** EXERCISE TASK **
In the entries that follow, count each line containing "part" and state the total, nothing more.

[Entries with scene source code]

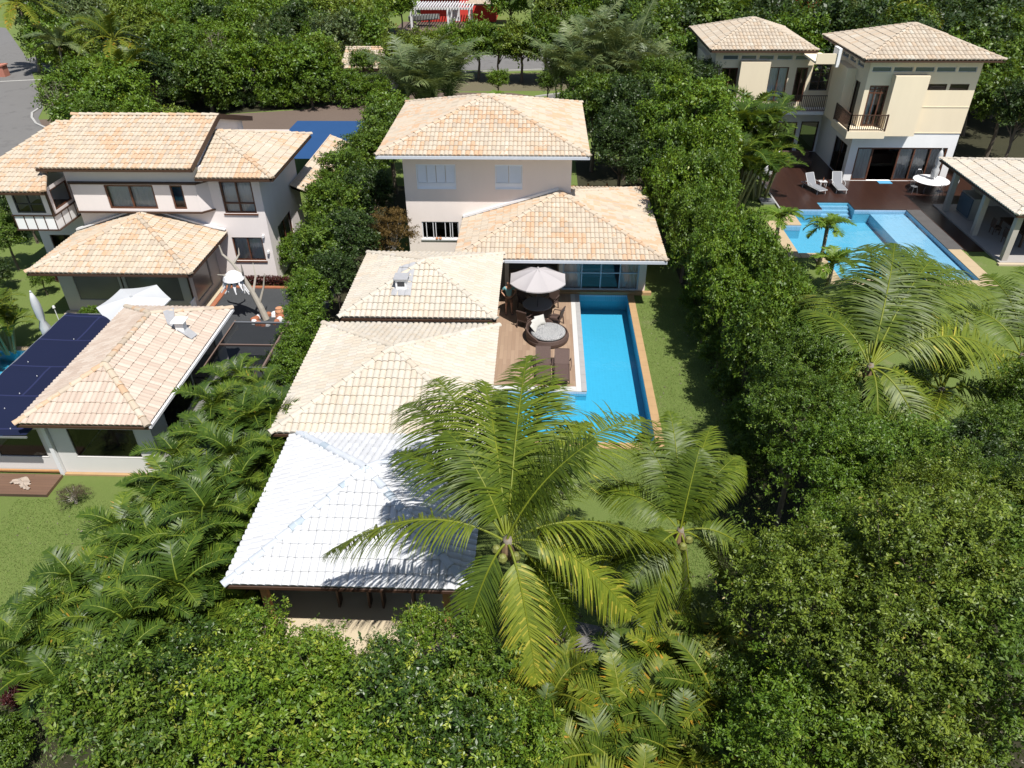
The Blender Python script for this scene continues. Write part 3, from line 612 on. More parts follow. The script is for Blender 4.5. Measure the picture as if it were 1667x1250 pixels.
# ================================================================== LEFT HOUSE
th = thing('house', 'large pale house with dark wood windows and stained cream tile roofs on the left', 'house', (-19, 39, 0))
LW = ((-23.2, 35.33), (-13.75, 35.33)); lo = lambda a, b, c, d: (a+23.2, b+23.2, c, d)
G1 = lo(-15.75, -14.18, 1.22, 2.52); G2 = lo(-15.76, -14.15, 3.80, 5.46)
mb = MB(); wall(mb, *LW, 0, 6.2, [G1, G2]); EW = ((-13.75, 35.33), (-13.75, 40.0)); E1 = (1.35, 3.7, 1.2, 2.55)
wall(mb, *EW, 0, 6.0, [E1]); wall(mb, (-13.75, 40.0), (-13.75, 41.2), 0, 6.0); wall(mb, (-13.75, 41.2), (-26.2, 41.2), 0, 6.3); wall(mb, (-26.2, 41.2), (-26.2, 35.95), 0, 6.0); wall(mb, (-26.2, 35.95), (-23.2, 35.95), 0, 6.0, [(.5, 1.9, .1, 2.3)]); wall(mb, (-23.2, 35.95), (-23.2, 35.33), 0, 6.2)
mb.face([(-26.1, 36.1, 3.2), (-13.9, 35.5, 3.2), (-13.9, 41, 3.2), (-26.1, 41, 3.2)])
mb.build('wall', wall_lilac, th)
window(th, *LW, G1, wood_red, 2, 1, sill=True, curtain=[(0, .95)]); window(th, *LW, G2, wood_red, 2, fw=.08, rows_at=[4.32], curtain=[(.05, .95)], sill=True)
window(th, *EW, E1, wood_red, 2, 1, curtain=[(0, 1)], sill=True)
window(th, (-26.2, 35.95), (-23.2, 35.95), (.5, 1.9, .1, 2.3), wood_dark, 2, 1, name='door', gm=glass_dark)
# projecting bay with trim
bay = MB(); BF = ((-22.95, 34.88), (-16.75, 34.88)); bo_ = lambda a, b, c, d: (a+22.95, b+22.95, c, d); B1 = bo_(-21.3, -18.87, 4.17, 5.40); B2 = bo_(-18.05, -17.42, 4.17, 5.40)
wall(bay, *BF, 4.06, 5.44, [B1, B2], .2); wall(bay, (-16.75, 34.88), (-16.3, 35.325), 4.06, 5.44); wall(bay, (-23.2, 35.3), (-22.95, 34.88), 4.06, 5.44)
bw = bay.build('bay', wall_lilac, th)
tr = MB(); 
for z in (3.98, 5.445): tr.prism([(-23.28, 35.32), (-22.99, 34.80), (-16.71, 34.80), (-16.2, 35.32)], z, z+.075)
tr.build('trim', wood_dark, bw)
window(th, *BF, B1, wood_red, 2, fw=.09, curtain=[(.04, .96)]); window(th, *BF, B2, wood_red, 1, fw=.08, gm=glass_dark)
MB().box(-23.15, -16.4, 35.0, 35.325, 5.53, 6.25).build('bay_top', wall_lilac, bw)
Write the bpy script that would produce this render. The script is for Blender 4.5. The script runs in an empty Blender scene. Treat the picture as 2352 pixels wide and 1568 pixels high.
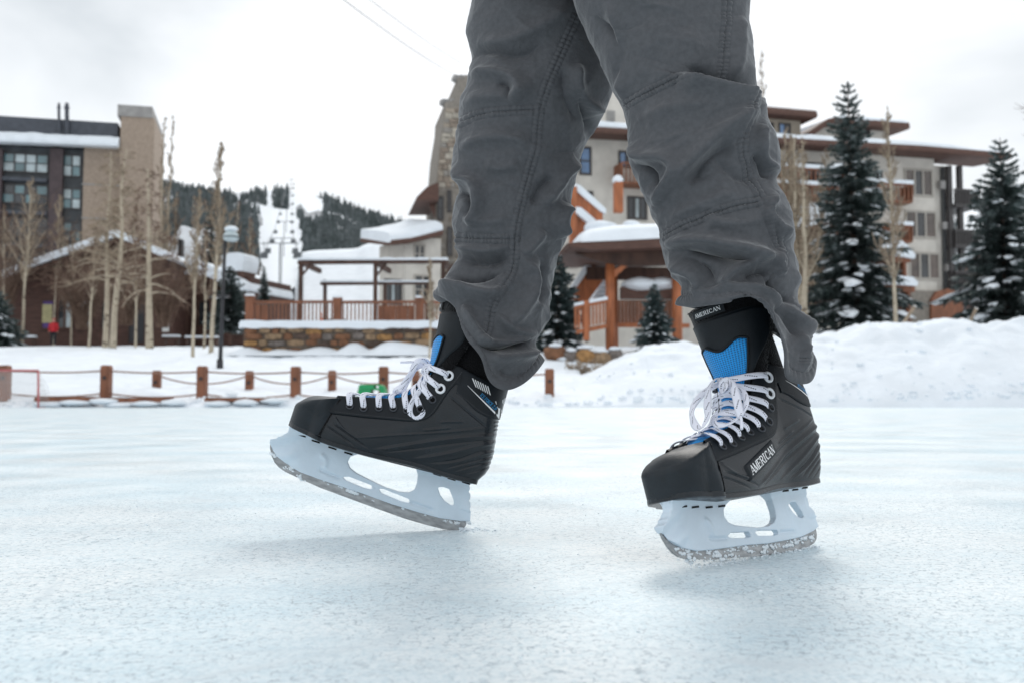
import bpy, bmesh, math, random
import numpy as np
from mathutils import Vector, Matrix, kdtree, noise
sc = bpy.context.scene
COL = sc.collection
PI = math.pi

# ------------------------------------------------------------------ camera
FPX = 2287.0                 # focal length, in the units of a 2352 x 1568 sheet
CAMH = 0.188
PITCH = math.atan((918 - 784) / FPX)
cd = bpy.data.cameras.new('camera'); cam = bpy.data.objects.new('camera', cd); COL.objects.link(cam)
cam.location = (0, 0, CAMH); cam.rotation_euler = (PI / 2 + PITCH, 0, 0)
cd.sensor_width = 36; cd.lens = 36 * FPX / 2352
cd.clip_start = 0.02; cd.clip_end = 6000
cd.dof.use_dof = True; cd.dof.focus_distance = 1.31; cd.dof.aperture_fstop = 7.8
sc.camera = cam

# ------------------------------------------------------------------ sky, sun, exposure
SUN_EL, SUN_AZ = math.radians(38), math.radians(8)      # behind the skater, veiled by thin cloud
w = bpy.data.worlds.new('World'); sc.world = w; w.use_nodes = True
nt = w.node_tree; N = nt.nodes; L = nt.links
for n in list(N): N.remove(n)
wo = N.new('ShaderNodeOutputWorld'); bgn = N.new('ShaderNodeBackground'); bgn.inputs[1].default_value = 0.1
sky = N.new('ShaderNodeTexSky'); sky.sky_type = 'NISHITA'; sky.sun_disc = False
sky.sun_elevation = SUN_EL; sky.sun_rotation = SUN_AZ
tc = N.new('ShaderNodeTexCoord'); mp = N.new('ShaderNodeMapping'); mp.inputs['Scale'].default_value = (1.0, 1.0, 2.6)
n1 = N.new('ShaderNodeTexNoise'); n1.inputs['Scale'].default_value = 2.1; n1.inputs['Detail'].default_value = 5; n1.inputs['Roughness'].default_value = .48; n1.inputs['Distortion'].default_value = .35
r1 = N.new('ShaderNodeValToRGB')
r1.color_ramp.elements[0].position = .33; r1.color_ramp.elements[0].color = (5.8, 6.15, 6.4, 1)
r1.color_ramp.elements[1].position = .66; r1.color_ramp.elements[1].color = (9.6, 9.75, 9.9, 1)
mx = N.new('ShaderNodeMix'); mx.data_type = 'RGBA'; mx.inputs[0].default_value = .93      # 93 % cloud cover over the clear sky
L.new(tc.outputs['Generated'], mp.inputs[0]); L.new(mp.outputs[0], n1.inputs['Vector']); L.new(n1.outputs['Fac'], r1.inputs[0])
L.new(sky.outputs[0], mx.inputs[6]); L.new(r1.outputs[0], mx.inputs[7]); L.new(mx.outputs[2], bgn.inputs[0]); L.new(bgn.outputs[0], wo.inputs[0])
sl = bpy.data.lights.new('sun', 'SUN'); so = bpy.data.objects.new('sun', sl); COL.objects.link(so)
sl.energy = 0.95; sl.angle = math.radians(15); sl.color = (1, .96, .90)
sdir = Vector((math.sin(SUN_AZ) * math.cos(SUN_EL), math.cos(SUN_AZ) * math.cos(SUN_EL), math.sin(SUN_EL)))
so.rotation_euler = sdir.to_track_quat('Z', 'Y').to_euler()
sc.view_settings.view_transform = 'Standard'; sc.view_settings.look = 'None'
sc.view_settings.exposure = 0.38; sc.view_settings.gamma = 1; sc.view_settings.use_curve_mapping = False
sc.render.engine = 'CYCLES'; sc.cycles.use_denoising = True; sc.cycles.max_bounces = 6; sc.cycles.diffuse_bounces = 4
sc.cycles.sample_clamp_indirect = 6

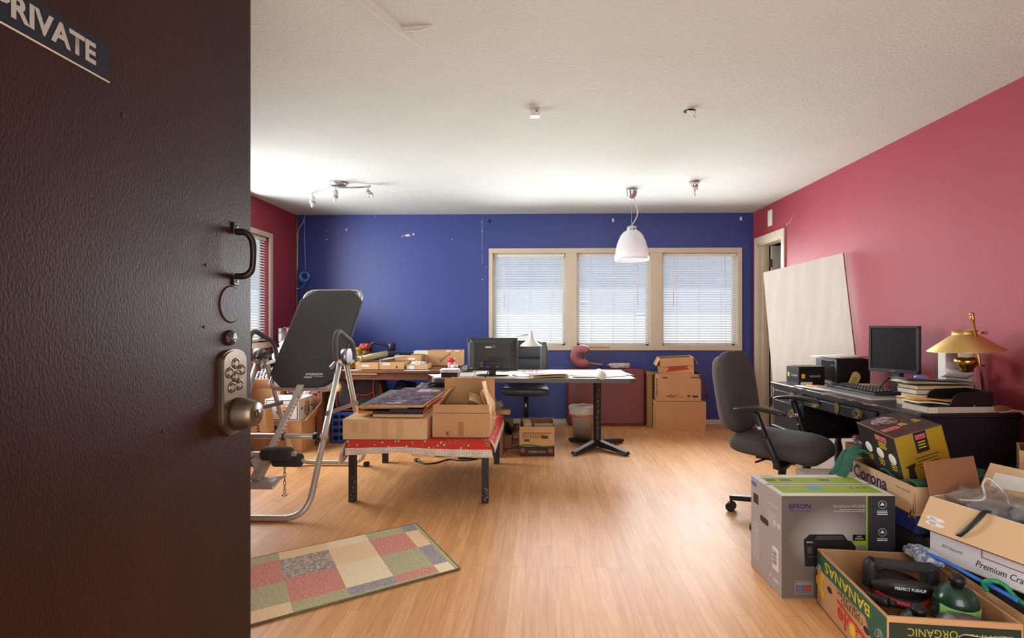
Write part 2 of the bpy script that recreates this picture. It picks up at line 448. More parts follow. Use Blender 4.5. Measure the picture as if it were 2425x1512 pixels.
# windows: sash, glass; blinds are things of their own
GLASS = bpy.data.materials.new('window_glass'); GLASS.use_nodes = True
_n = GLASS.node_tree.nodes; _l = GLASS.node_tree.links; _n.remove(_n['Principled BSDF'])
_t = _n.new('ShaderNodeBsdfTransparent'); _t.inputs['Color'].default_value = (.93, .95, .96, 1); _g = _n.new('ShaderNodeBsdfGlossy'); _g.inputs['Roughness'].default_value = .02
_m = _n.new('ShaderNodeMixShader'); _m.inputs[0].default_value = .015; _l.new(_t.outputs[0], _m.inputs[1]); _l.new(_g.outputs[0], _m.inputs[2]); _l.new(_m.outputs[0], _n['Material Output'].inputs[0])
SLAT = bpy.data.materials.new('blind_slat'); SLAT.use_nodes = True
_n = SLAT.node_tree.nodes; _l = SLAT.node_tree.links; _p = _n['Principled BSDF']; _p.inputs['Base Color'].default_value = lin((236, 238, 242)); _p.inputs['Roughness'].default_value = .5
_t = _n.new('ShaderNodeBsdfTranslucent'); _t.inputs['Color'].default_value = (.85, .88, .92, 1)
_m = _n.new('ShaderNodeMixShader'); _m.inputs[0].default_value = .5; _l.new(_p.outputs[0], _m.inputs[1]); _l.new(_t.outputs[0], _m.inputs[2]); _l.new(_m.outputs[0], _n['Material Output'].inputs[0])

def window(i, T, w, h):
    """T: frame at lower-left inner corner of opening, x along the wall, y up, z into the room"""
    b = MB(); s = .03
    for c, d in (((w / 2, s / 2), (w, s)), ((w / 2, h - s / 2), (w, s)), ((s / 2, h / 2), (s, h)), ((w - s / 2, h / 2), (s, h))):
        b.box((c[0], c[1], -.085), (d[0], d[1], .02), M=T)
    o = struct('window_%d' % i, b, WHITE)
    b = MB(); b.box((w / 2, h / 2, -.088), (w - .04, h - .04, .004), M=T); b.build('pane', GLASS, o)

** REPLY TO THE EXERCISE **
2